[start of Material]

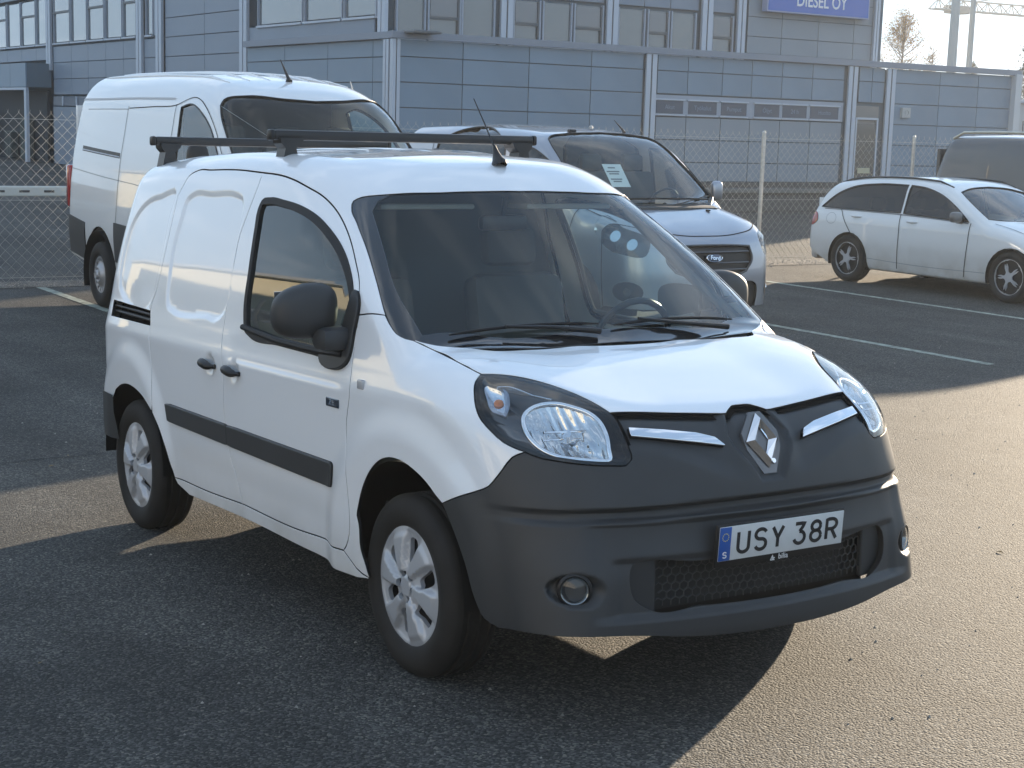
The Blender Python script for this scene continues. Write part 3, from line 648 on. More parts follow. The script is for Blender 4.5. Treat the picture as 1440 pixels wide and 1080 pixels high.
bxo('plinth',low,(XL-.02,26.3,.30),(.10,22.2,.62),PLINTH);bxo('plinth',low,(-34.7,15.28,.30),(9.2,.10,.62),PLINTH)
bxo('downpipe_box',low,(XL+.05,37.35,2.0),(.25,.28,4.1),P('white_corner',(.55,.56,.57),.5))
sp_=bxo('wall_vent_box',low,(XL+.04,32.55,2.72),(.10,.34,.30),P('vent_box_pale',(.42,.43,.42),.5))
m=MB();m.lathe([(.0,.0),(.07,.0),(.075,.02)],16,'x',(XL+.08,32.55,2.72));m.build('vent_ring',FR,low)
fl=bpy.data.objects.new('floodlight',None);C.objects.link(fl);fl.parent=low
bxo('lamp_body',fl,(XL+.35,15.75,4.16),(.55,.75,.07),P('lamp_grey',(.12,.13,.14),.5),.02);bxo('bracket',fl,(XL+.06,15.55,4.14),(.2,.08,.05),FR)
# upper block
up=thing('office_block','two storey office block with window bands rising behind the low hall','building',B=True)
XU=-31.0;YU=15.42
bxo('wall_core',up,(XU-18.2,24.1,4.6),(36.2,16.8,9.2),JOINT,0)
bxo('wall_core',up,(-52,24.1,4.6),(31.5,16.7,9.1),JOINT,0)
grid(up,'x',XU-.03,[27.10,28.40,29.83,31.25,32.0],[4.05,4.24,4.72,5.27,5.82,6.4,7.0],CLAD3,gap=.018)
def pil(y,w_=.36,z0=4.0,z1=9.0):
    p_=bpy.data.objects.new('pilaster',None);C.objects.link(p_);p_.parent=up
    h=(z0+z1)/2;bxo('strip',p_,(XU+.04,y-w_*.27,h),(.10,w_*.42,z1-z0),ALU);bxo('strip',p_,(XU+.04,y+w_*.27,h),(.10,w_*.42,z1-z0),ALU)
for y in (18.93,22.28,25.55,26.80): pil(y,.38 if y<26 else .3)
pil(32.10,.2)
def win(y0,y1,z0,z1,vent=False,side='x',a=XU):
    w_=bpy.data.objects.new('window',None);C.objects.link(w_);w_.parent=up
    def b(n,u,z,du,dz,dep,t,mat):
        bxo(n,w_,(a+dep,u,z) if side=='x' else (u,a-dep,z),(t,du,dz) if side=='x' else (du,t,dz),mat,.003)
    c=(y0+y1)/2;h=(z0+z1)/2;b('pane',c,h,y1-y0-.08,z1-z0-.08,-.03,.02,WGL)
    for e in(y0+.02,y1-.02): b('frame',e,h,.05,z1-z0,.0,.08,ALUF)
    b('sill',c,z0-.03,y1-y0,.06,.03,.12,ALU)
    if vent: b('vent_frame',c,z1-.62,y1-y0-.10,.08,.01,.05,FR);b('frame',c,z1-.33,y1-y0-.16,.50,-.012,.03,P('vent_pane',(.14,.15,.165),.05,coat=1));b('vent_frame',y1-.07,h,.05,z1-z0-.1,.012,.05,FR)
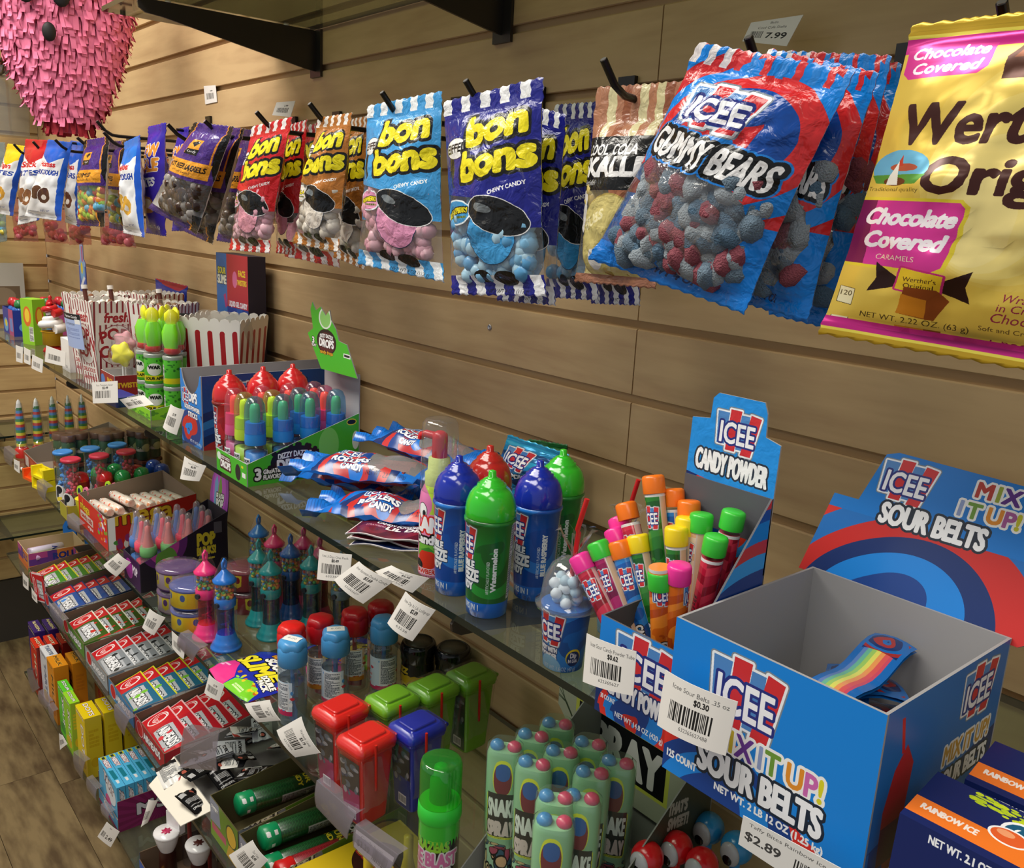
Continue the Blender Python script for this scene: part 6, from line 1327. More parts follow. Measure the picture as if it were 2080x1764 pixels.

[end of Material]

_Directions:_
Reproduce the material in its entirety and word for word, without the pictures.

_Exercise answer:_
The Blender Python script for this scene continues. Write part 3, from line 648 on. More parts follow. The script is for Blender 4.5. Treat the picture as 1440 pixels wide and 1080 pixels high.
bxo('plinth',low,(XL-.02,26.3,.30),(.10,22.2,.62),PLINTH);bxo('plinth',low,(-34.7,15.28,.30),(9.2,.10,.62),PLINTH)
bxo('downpipe_box',low,(XL+.05,37.35,2.0),(.25,.28,4.1),P('white_corner',(.55,.56,.57),.5))
sp_=bxo('wall_vent_box',low,(XL+.04,32.55,2.72),(.10,.34,.30),P('vent_box_pale',(.42,.43,.42),.5))
m=MB();m.lathe([(.0,.0),(.07,.0),(.075,.02)],16,'x',(XL+.08,32.55,2.72));m.build('vent_ring',FR,low)
fl=bpy.data.objects.new('floodlight',None);C.objects.link(fl);fl.parent=low
bxo('lamp_body',fl,(XL+.35,15.75,4.16),(.55,.75,.07),P('lamp_grey',(.12,.13,.14),.5),.02);bxo('bracket',fl,(XL+.06,15.55,4.14),(.2,.08,.05),FR)
# upper block
up=thing('office_block','two storey office block with window bands rising behind the low hall','building',B=True)
XU=-31.0;YU=15.42
bxo('wall_core',up,(XU-18.2,24.1,4.6),(36.2,16.8,9.2),JOINT,0)
bxo('wall_core',up,(-52,24.1,4.6),(31.5,16.7,9.1),JOINT,0)
grid(up,'x',XU-.03,[27.10,28.40,29.83,31.25,32.0],[4.05,4.24,4.72,5.27,5.82,6.4,7.0],CLAD3,gap=.018)
def pil(y,w_=.36,z0=4.0,z1=9.0):
    p_=bpy.data.objects.new('pilaster',None);C.objects.link(p_);p_.parent=up
    h=(z0+z1)/2;bxo('strip',p_,(XU+.04,y-w_*.27,h),(.10,w_*.42,z1-z0),ALU);bxo('strip',p_,(XU+.04,y+w_*.27,h),(.10,w_*.42,z1-z0),ALU)
for y in (18.93,22.28,25.55,26.80): pil(y,.38 if y<26 else .3)
pil(32.10,.2)
def win(y0,y1,z0,z1,vent=False,side='x',a=XU):
    w_=bpy.data.objects.new('window',None);C.objects.link(w_);w_.parent=up
    def b(n,u,z,du,dz,dep,t,mat):
        bxo(n,w_,(a+dep,u,z) if side=='x' else (u,a-dep,z),(t,du,dz) if side=='x' else (du,t,dz),mat,.003)
    c=(y0+y1)/2;h=(z0+z1)/2;b('pane',c,h,y1-y0-.08,z1-z0-.08,-.03,.02,WGL)
    for e in(y0+.02,y1-.02): b('frame',e,h,.05,z1-z0,.0,.08,ALUF)
    b('sill',c,z0-.03,y1-y0,.06,.03,.12,ALU)
    if vent: b('vent_frame',c,z1-.62,y1-y0-.10,.08,.01,.05,FR);b('frame',c,z1-.33,y1-y0-.16,.50,-.012,.03,P('vent_pane',(.14,.15,.165),.05,coat=1));b('vent_frame',y1-.07,h,.05,z1-z0-.1,.012,.05,FR)
Continue the Blender Python script for this scene: part 6, from line 1327. More parts follow. Measure the picture as if it were 2080x1764 pixels.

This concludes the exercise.